▸ **COLLECTED DATA**

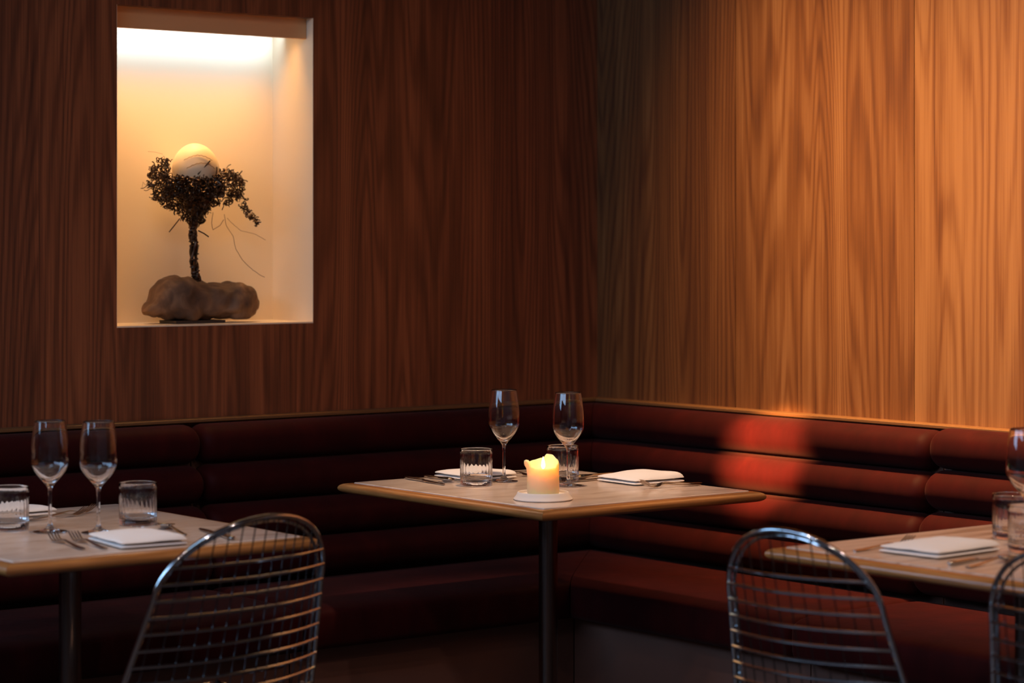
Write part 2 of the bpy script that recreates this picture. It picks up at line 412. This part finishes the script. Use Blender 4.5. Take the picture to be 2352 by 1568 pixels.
# ------------------------------------------------------------------ wire chairs
def chair(label, loc, rz, wf=1.0):
    """local: back centre at the origin, sitter faces +y, back leans towards -y"""
    t = thing('wire_chair', label, 'chair', loc, rz, 'wire chairs drawn up to the tables')
    ZB, ZTOP = .45, .836
    def halfw(z):                                            # outline of the back
        v = (z - ZB) / (ZTOP - ZB); v = min(max(v, 0), 1)
        base = (.245 - .070 * v) * wf
        if v > .62:
            q = (v - .62) / .38; base *= math.sqrt(max(0, 1 - q ** 2.15))
        return base
    def P(x, z):                                             # the curved shell of the back
        v = (z - ZB) / (ZTOP - ZB)
        return Vector((x, .09 * (1 - v) + x * x * 1.15 / wf ** 1.5 - .04, z))
    # outline: double outer rod
    zs = []
    N = 60
    outl = []
    for i in range(N + 1):
        a = -pi / 2 + pi * i / N
        # parametrise by angle so that the arc is smooth at the top
        if abs(a) > .9:
            q = (abs(a) - .9) / (pi / 2 - .9); z = ZB + (1 - q) * (ZTOP - ZB) * .62
            x = math.copysign(halfw(z), a)
        else:
            g = abs(a) / .9; ph = pi / 2 * g
            hw = halfw(ZB + (ZTOP - ZB) * .62)
            x = math.copysign(hw * sin(ph), a)
            q = (1 - min(1, abs(x) / hw * 1.0) ** 2) ** .5
            z = ZB + (ZTOP - ZB) * (.62 + .38 * q)
        outl.append((x, z))
    B = MB(); B.tube([P(x, z) for x, z in outl], .0052, 10); bf = B.build('back_frame', M['chrome'], t)
    B = MB(); B.tube([P(x * .965, z - .010 - .004 * 0) + Vector((0, .009, 0)) for x, z in outl], .0034, 8); B.build('inner_rod', M['chrome'], bf)
    def hw2(z):
        v = (z - ZB) / (ZTOP - ZB)
        if v <= .62: return halfw(z)
        q = (v - .62) / .38; return halfw(ZB + (ZTOP - ZB) * .62) * math.sqrt(max(0, 1 - q * q))
    z = ZTOP - .085; k = 0
    while z > ZB - .001:
        h = hw2(z) - .002
        B = MB(); B.tube([P(-h + 2 * h * i / 18, z) + Vector((0, -.0035, 0)) for i in range(19)], .0031, 8)
        B.build('horizontal_wire', M['chrome'], bf); z -= .031
    for i in range(-7, 8):
        x = i * .0285
        top = ZTOP
        while hw2(top) < abs(x) and top > ZB: top -= .002
        if top - ZB < .1: continue
        B = MB(); B.tube([P(x * (1 + .12 * (1 - j / 12)), ZB + (top - .004 - ZB) * j / 12) + Vector((0, .0012, 0)) for j in range(13)], .0013, 8)
        B.build('vertical_wire', M['wire_dark'], bf)
    # seat shell
    def Q(u, v):                                             # v 0 back .. 1 front
        x = u * (.225 + .02 * v)
        return Vector((x, .05 + x * x * 1.15 * (1 - v) + .36 * v, .45 - .035 * sin(pi * min(1, v * 1.1)) + .022 * u * u * (1 - v) - .02 * v ** 4))
    B = MB()
    for j in range(13): B.tube([Q(-1 + 2 * i / 14, j / 12) for i in range(15)], .0024, 6)
    for i in range(15): B.tube([Q(-1 + i / 7, j / 12) for j in range(13)], .0024, 6)
    sm = B
    B = MB(); B.tube([Q(-1 + 2 * i / 14, 1) for i in range(15)] , .0052, 8)
    B.tube([Q(-1, j / 12) for j in range(13)], .0052, 8); B.tube([Q(1, j / 12) for j in range(13)], .0052, 8)
    sf = B.build('seat_frame', M['chrome'], t); sm.build('wire_seat', M['chrome'], sf)
    for sx in (-1, 1):
        for (yt, yb) in ((.12, .03), (.33, .39)):
            B = MB(); B.tube([(sx * .17, yt, .415), (sx * .185, (yt * .6 + yb * .4), .25), (sx * .21, yb, .008)], .007, 10)
            B.tube([(sx * .17, yt, .415), (sx * .10, yt, .418), (0, yt, .418)], .007, 10)
            B.build('leg', M['chrome'], t)
    return t
chair('wire chair at the left table, its arched back catching a blue glint', (-2.290, -1.700, 0), math.radians(10), 1.06)
chair('wire chair with bright blue-lit rungs, drawn up to the right table', (-1.640, -2.487, 0), math.radians(-80), .84)
chair('wire chair cut off by the right picture edge, only its left side showing', (-1.470, -2.985, 0), math.radians(-80), .9)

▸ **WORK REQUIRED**
Each line above is to be copied verbatim. Drop any image from the copy.

▸ **EXERCISE RESULT**
Write part 2 of the bpy script that recreates this picture. It picks up at line 412. This part finishes the script. Use Blender 4.5. Take the picture to be 2352 by 1568 pixels.
# ------------------------------------------------------------------ wire chairs
def chair(label, loc, rz, wf=1.0):
    """local: back centre at the origin, sitter faces +y, back leans towards -y"""
    t = thing('wire_chair', label, 'chair', loc, rz, 'wire chairs drawn up to the tables')
    ZB, ZTOP = .45, .836
    def halfw(z):                                            # outline of the back
        v = (z - ZB) / (ZTOP - ZB); v = min(max(v, 0), 1)
        base = (.245 - .070 * v) * wf
        if v > .62:
            q = (v - .62) / .38; base *= math.sqrt(max(0, 1 - q ** 2.15))
        return base
    def P(x, z):                                             # the curved shell of the back
        v = (z - ZB) / (ZTOP - ZB)
        return Vector((x, .09 * (1 - v) + x * x * 1.15 / wf ** 1.5 - .04, z))
    # outline: double outer rod
    zs = []
    N = 60
    outl = []
    for i in range(N + 1):
        a = -pi / 2 + pi * i / N
        # parametrise by angle so that the arc is smooth at the top
        if abs(a) > .9:
            q = (abs(a) - .9) / (pi / 2 - .9); z = ZB + (1 - q) * (ZTOP - ZB) * .62
            x = math.copysign(halfw(z), a)
        else:
            g = abs(a) / .9; ph = pi / 2 * g
            hw = halfw(ZB + (ZTOP - ZB) * .62)
            x = math.copysign(hw * sin(ph), a)
            q = (1 - min(1, abs(x) / hw * 1.0) ** 2) ** .5
            z = ZB + (ZTOP - ZB) * (.62 + .38 * q)
        outl.append((x, z))
    B = MB(); B.tube([P(x, z) for x, z in outl], .0052, 10); bf = B.build('back_frame', M['chrome'], t)
    B = MB(); B.tube([P(x * .965, z - .010 - .004 * 0) + Vector((0, .009, 0)) for x, z in outl], .0034, 8); B.build('inner_rod', M['chrome'], bf)
    def hw2(z):
        v = (z - ZB) / (ZTOP - ZB)
        if v <= .62: return halfw(z)
        q = (v - .62) / .38; return halfw(ZB + (ZTOP - ZB) * .62) * math.sqrt(max(0, 1 - q * q))
    z = ZTOP - .085; k = 0
    while z > ZB - .001:
        h = hw2(z) - .002
        B = MB(); B.tube([P(-h + 2 * h * i / 18, z) + Vector((0, -.0035, 0)) for i in range(19)], .0031, 8)
        B.build('horizontal_wire', M['chrome'], bf); z -= .031
    for i in range(-7, 8):
        x = i * .0285
        top = ZTOP
        while hw2(top) < abs(x) and top > ZB: top -= .002
        if top - ZB < .1: continue
        B = MB(); B.tube([P(x * (1 + .12 * (1 - j / 12)), ZB + (top - .004 - ZB) * j / 12) + Vector((0, .0012, 0)) for j in range(13)], .0013, 8)
        B.build('vertical_wire', M['wire_dark'], bf)
    # seat shell
    def Q(u, v):                                             # v 0 back .. 1 front
        x = u * (.225 + .02 * v)
        return Vector((x, .05 + x * x * 1.15 * (1 - v) + .36 * v, .45 - .035 * sin(pi * min(1, v * 1.1)) + .022 * u * u * (1 - v) - .02 * v ** 4))
    B = MB()
    for j in range(13): B.tube([Q(-1 + 2 * i / 14, j / 12) for i in range(15)], .0024, 6)
    for i in range(15): B.tube([Q(-1 + i / 7, j / 12) for j in range(13)], .0024, 6)
    sm = B
    B = MB(); B.tube([Q(-1 + 2 * i / 14, 1) for i in range(15)] , .0052, 8)
    B.tube([Q(-1, j / 12) for j in range(13)], .0052, 8); B.tube([Q(1, j / 12) for j in range(13)], .0052, 8)
    sf = B.build('seat_frame', M['chrome'], t); sm.build('wire_seat', M['chrome'], sf)
    for sx in (-1, 1):
        for (yt, yb) in ((.12, .03), (.33, .39)):
            B = MB(); B.tube([(sx * .17, yt, .415), (sx * .185, (yt * .6 + yb * .4), .25), (sx * .21, yb, .008)], .007, 10)
            B.tube([(sx * .17, yt, .415), (sx * .10, yt, .418), (0, yt, .418)], .007, 10)
            B.build('leg', M['chrome'], t)
    return t
chair('wire chair at the left table, its arched back catching a blue glint', (-2.290, -1.700, 0), math.radians(10), 1.06)
chair('wire chair with bright blue-lit rungs, drawn up to the right table', (-1.640, -2.487, 0), math.radians(-80), .84)
chair('wire chair cut off by the right picture edge, only its left side showing', (-1.470, -2.985, 0), math.radians(-80), .9)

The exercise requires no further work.